Often holograms are, quite naturally, clustered together into media-specific exhibitions, which have not only proved very popular (less so critically) but helped establish a ghetto mentality. [14] There is safety in numbers and the visual fidelity of these mammoth survey exhibitions has hidden many aspects of critical engagement. The relevance of works incorporating holography being seen alongside other media, so that they can be ‘tested’ using the same criteria of critical interrogation, is paramount.

5.1 Positive Attempt

‘Positive Attempt’ (figure 1) was originally shown in a group sculpture exhibition alongside a broad mix of media and installation techniques. [15] Apart from attempting to engage with an emotional narrative, it was the first opportunity to use projected light as a device for illuminating holograms. Of particular importance was the need to establish a direct link between the content of the holographic image, in this case hand-drawn scribbles, and the light which made them visible.

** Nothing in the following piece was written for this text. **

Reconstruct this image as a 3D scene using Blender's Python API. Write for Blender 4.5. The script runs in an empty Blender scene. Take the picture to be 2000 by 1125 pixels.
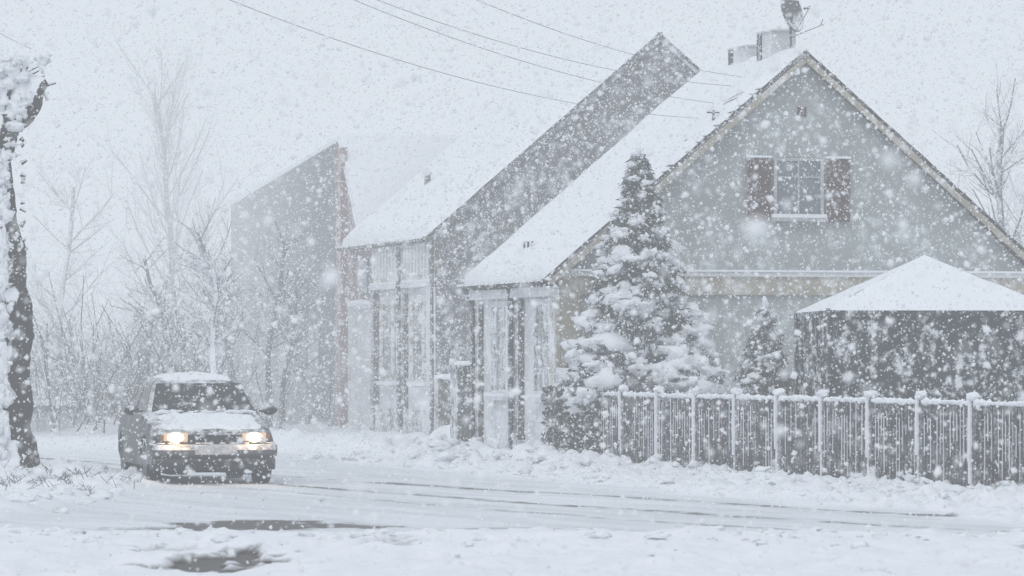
import bpy, bmesh, math, random
import numpy as np
from mathutils import Vector, Matrix, noise, Euler
S=bpy.context.scene
random.seed(7); rng=np.random.default_rng(7)
R=random.uniform

# ---------------------------------------------------------------- materials
def nodes(name):
    m=bpy.data.materials.new(name); m.use_nodes=True
    nt=m.node_tree; b=nt.nodes['Principled BSDF']; b.inputs['Roughness'].default_value=.85
    b.inputs['Specular IOR Level'].default_value=.2
    return m,nt,b
def N(nt,t,**k):
    n=nt.nodes.new(t)
    for a,v in k.items(): setattr(n,a,v)
    return n
def noise_tex(nt,scale,detail=4,vec=None):
    n=N(nt,'ShaderNodeTexNoise'); n.inputs['Scale'].default_value=scale; n.inputs['Detail'].default_value=detail
    tc=N(nt,'ShaderNodeTexCoord'); nt.links.new(tc.outputs['Object'],n.inputs['Vector']); return n
def ramp(nt,src,a,b):
    r=N(nt,'ShaderNodeMapRange'); r.inputs['From Min'].default_value=a; r.inputs['From Max'].default_value=b
    nt.links.new(src,r.inputs['Value']); return r.outputs['Result']
def mixc(nt,f,a,b):
    m=N(nt,'ShaderNodeMix',data_type='RGBA')
    if isinstance(f,(int,float)): m.inputs[0].default_value=f
    else: nt.links.new(f,m.inputs[0])
    for i,c in ((6,a),(7,b)):
        if isinstance(c,tuple): m.inputs[i].default_value=(*c[:3],1)
        else: nt.links.new(c,m.inputs[i])
    return m.outputs[2]
def math_(nt,op,a,b):
    m=N(nt,'ShaderNodeMath',operation=op)
    for i,c in enumerate((a,b)):
        if isinstance(c,(int,float)): m.inputs[i].default_value=c
        else: nt.links.new(c,m.inputs[i])
    return m.outputs[0]
SNOW=(.84,.86,.89)
def bump(nt,b,src,strength,dist):
    bp=N(nt,'ShaderNodeBump'); bp.inputs['Strength'].default_value=strength; bp.inputs['Distance'].default_value=dist
    nt.links.new(src,bp.inputs['Height']); nt.links.new(bp.outputs[0],b.inputs['Normal'])
def plain(name,c,rough=.85,var=.25,scale=6,bmp=.2):
    m,nt,b=nodes(name); n=noise_tex(nt,scale,6)
    col=mixc(nt,n.outputs['Fac'],tuple(x*(1-var) for x in c),tuple(min(1,x*(1+var)) for x in c))
    nt.links.new(col,b.inputs['Base Color']); b.inputs['Roughness'].default_value=rough
    bump(nt,b,n.outputs['Fac'],bmp,.02); return m
def dusted(name,c,cover=.3,scale=9,up=.9,side=(-.3,-.2),var=.25,rough=.85,soft=.10,spec=.2,brick=False):
    """surface with wind-blown snow sticking to it: more on upward / windward faces"""
    m,nt,b=nodes(name); n=noise_tex(nt,scale,8); n.inputs['Roughness'].default_value=.7
    n2=noise_tex(nt,scale*.23,3)
    g=N(nt,'ShaderNodeNewGeometry'); sx=N(nt,'ShaderNodeSeparateXYZ'); nt.links.new(g.outputs['Normal'],sx.inputs[0])
    f=math_(nt,'MULTIPLY',sx.outputs['Z'],up*.5)
    f=math_(nt,'ADD',f,math_(nt,'MULTIPLY',sx.outputs['X'],side[0]*.5))
    f=math_(nt,'ADD',f,math_(nt,'MULTIPLY',sx.outputs['Y'],side[1]*.5))
    f=math_(nt,'ADD',f,math_(nt,'MULTIPLY',n.outputs['Fac'],.75))
    f=math_(nt,'ADD',f,math_(nt,'MULTIPLY',n2.outputs['Fac'],.35))
    t=.83-cover*.42
    mask=ramp(nt,f,t-soft,t+soft)
    lo=tuple(x*(1-var) for x in c); hi=tuple(min(1,x*(1+var)) for x in c)
    base=mixc(nt,ramp(nt,n2.outputs['Fac'],.3,.7),lo,hi)
    nt.links.new(mixc(nt,mask,base,SNOW),b.inputs['Base Color'])
    r=N(nt,'ShaderNodeMapRange'); r.inputs['To Min'].default_value=rough; r.inputs['To Max'].default_value=.9
    nt.links.new(mask,r.inputs['Value']); nt.links.new(r.outputs[0],b.inputs['Roughness'])
    b.inputs['Specular IOR Level'].default_value=spec
    bump(nt,b,math_(nt,'ADD',mask,n.outputs['Fac']),.35,.02); return m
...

Figure 1. Positive Attempt, 1998, multiple reflection hologram fragments, glass circle, projected light. First shown at 3-D '89, National Sculpture Open Exhibition, Watermans Arts Centre, Brentford, UK.

Several reflection holograms of gestural marks, by two individuals, were captured using the Denisyuk recording technique. These were displayed pseudoscopically so that the ‘drawn’ element, with no discernable content, existed in the space between the observer and the holographic plate. This visual device is used in almost all subsequent works.

Each hologram was sealed on the back (emulsion) side and then broken into pieces. There was no attempt to engineer specific shapes from the broken sections. These fragments, characteristics from two people, were mixed together and placed in a circular area on a large circular glass sheet which was raised off the gallery floor by 2 cm. A circular drawing, incorporating a larger ‘patch’ off-centre was produced and made into a high contrast black and white 35 mm projection slide. This drawn image was then projected vertically down from the gallery ceiling onto the large glass circle and the arrangement of holograms.

Light from the projector (itself a drawing) illuminated the hologram fragments, allowing each to reconstruct its own, stored, set of marks which then appeared just above the surface of the installation. As the glass circle was transparent, any ‘unused’ light passed through it to appear on the gallery floor, slightly subdued, due to loss of light as it passed through the dark ‘tint’.

What resulted was a series of drawn marks in separated spatial locations, which were only visible from certain angles as viewers moved around the circular structure. As the holographic fragments were randomly orientated, each would ‘release’ its section of marks at differing viewing positions. A kinetic ‘pulsing’ was produced, which directly related to the speed and direction of the passing viewer. There was, therefore, a tangible connection between the work and the viewer.